*SET TASK:*
Reproduce the full listing below unchanged, apart from the pictures.

··· DATASET RECORDS

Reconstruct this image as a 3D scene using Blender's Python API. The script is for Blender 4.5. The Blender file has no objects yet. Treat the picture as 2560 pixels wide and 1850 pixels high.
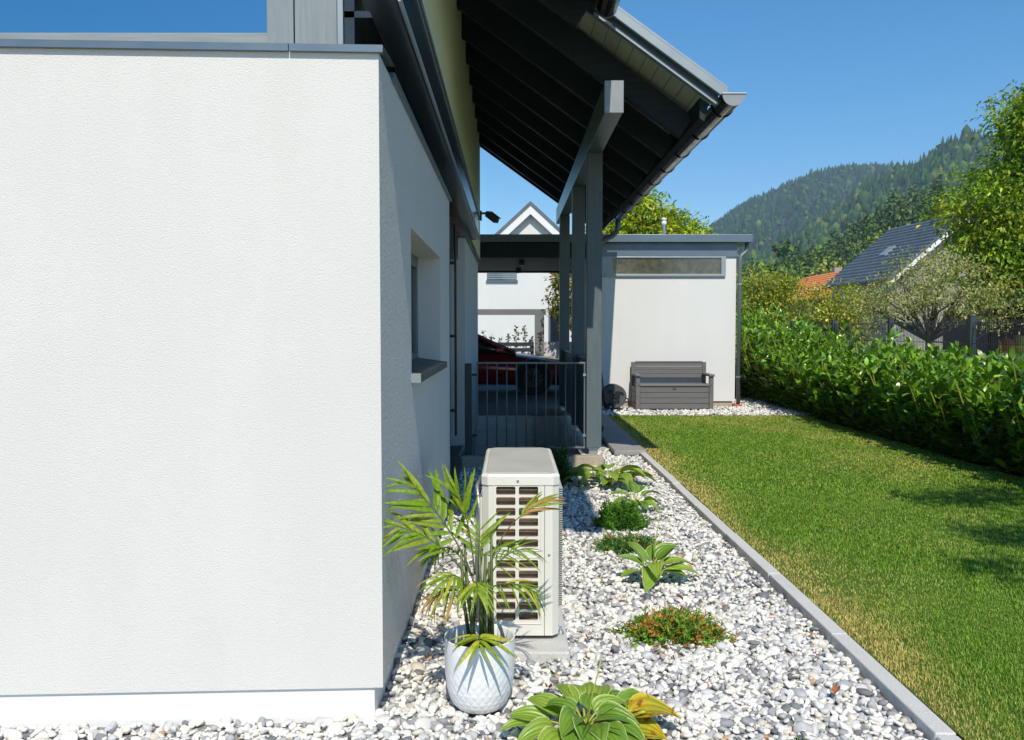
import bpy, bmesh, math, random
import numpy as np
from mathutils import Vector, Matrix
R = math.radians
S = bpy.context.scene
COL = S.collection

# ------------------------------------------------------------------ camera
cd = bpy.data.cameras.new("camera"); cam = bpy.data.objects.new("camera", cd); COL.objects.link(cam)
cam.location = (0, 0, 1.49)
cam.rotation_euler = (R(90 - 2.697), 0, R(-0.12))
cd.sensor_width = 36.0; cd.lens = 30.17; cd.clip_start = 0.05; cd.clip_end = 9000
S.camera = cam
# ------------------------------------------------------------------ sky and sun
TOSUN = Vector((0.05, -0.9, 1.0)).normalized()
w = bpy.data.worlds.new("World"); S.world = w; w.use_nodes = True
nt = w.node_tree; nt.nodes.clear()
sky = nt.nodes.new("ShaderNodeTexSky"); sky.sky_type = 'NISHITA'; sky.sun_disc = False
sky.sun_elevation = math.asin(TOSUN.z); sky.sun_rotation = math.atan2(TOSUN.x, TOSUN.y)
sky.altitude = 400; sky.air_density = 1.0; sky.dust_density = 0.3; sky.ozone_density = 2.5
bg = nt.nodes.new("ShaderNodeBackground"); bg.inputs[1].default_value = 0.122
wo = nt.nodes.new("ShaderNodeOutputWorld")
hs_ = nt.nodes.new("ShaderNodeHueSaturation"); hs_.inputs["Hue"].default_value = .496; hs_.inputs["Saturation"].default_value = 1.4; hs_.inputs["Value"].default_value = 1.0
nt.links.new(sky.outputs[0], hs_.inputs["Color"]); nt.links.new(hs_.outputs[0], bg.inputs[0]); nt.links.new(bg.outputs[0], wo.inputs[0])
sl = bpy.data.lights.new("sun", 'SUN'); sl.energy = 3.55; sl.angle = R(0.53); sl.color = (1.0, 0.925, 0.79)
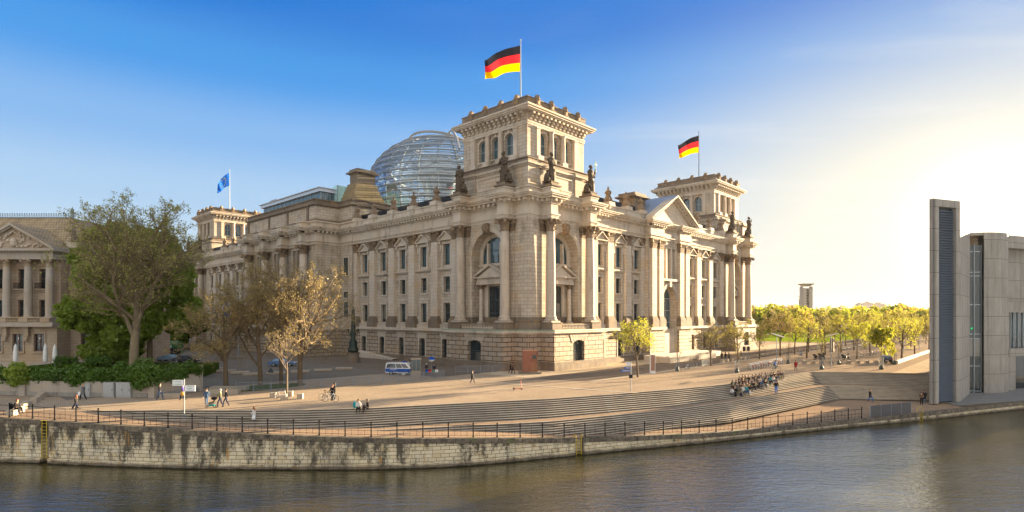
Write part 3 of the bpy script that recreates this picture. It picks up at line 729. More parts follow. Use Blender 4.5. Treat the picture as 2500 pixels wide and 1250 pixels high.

······

*WORKED ANSWER:*
Reconstruct this image as a 3D scene using Blender's Python API. The script is for Blender 4.5. The Blender file has no objects yet. Treat the picture as 2560 pixels wide and 1850 pixels high.
import bpy, bmesh, math, random
import numpy as np
from mathutils import Vector, Matrix
R = math.radians
S = bpy.context.scene
COL = S.collection

# ------------------------------------------------------------------ camera
cd = bpy.data.cameras.new("camera"); cam = bpy.data.objects.new("camera", cd); COL.objects.link(cam)
cam.location = (0, 0, 1.49)
cam.rotation_euler = (R(90 - 2.697), 0, R(-0.12))
cd.sensor_width = 36.0; cd.lens = 30.17; cd.clip_start = 0.05; cd.clip_end = 9000
S.camera = cam
# ------------------------------------------------------------------ sky and sun
TOSUN = Vector((0.05, -0.9, 1.0)).normalized()
w = bpy.data.worlds.new("World"); S.world = w; w.use_nodes = True
nt = w.node_tree; nt.nodes.clear()
sky = nt.nodes.new("ShaderNodeTexSky"); sky.sky_type = 'NISHITA'; sky.sun_disc = False
sky.sun_elevation = math.asin(TOSUN.z); sky.sun_rotation = math.atan2(TOSUN.x, TOSUN.y)
sky.altitude = 400; sky.air_density = 1.0; sky.dust_density = 0.3; sky.ozone_density = 2.5
bg = nt.nodes.new("ShaderNodeBackground"); bg.inputs[1].default_value = 0.122
wo = nt.nodes.new("ShaderNodeOutputWorld")
hs_ = nt.nodes.new("ShaderNodeHueSaturation"); hs_.inputs["Hue"].default_value = .496; hs_.inputs["Saturation"].default_value = 1.4; hs_.inputs["Value"].default_value = 1.0
nt.links.new(sky.outputs[0], hs_.inputs["Color"]); nt.links.new(hs_.outputs[0], bg.inputs[0]); nt.links.new(bg.outputs[0], wo.inputs[0])
sl = bpy.data.lights.new("sun", 'SUN'); sl.energy = 3.55; sl.angle = R(0.53); sl.color = (1.0, 0.925, 0.79)
Write part 3 of the bpy script that recreates this picture. It picks up at line 729. More parts follow. Use Blender 4.5. Treat the picture as 2500 pixels wide and 1250 pixels high.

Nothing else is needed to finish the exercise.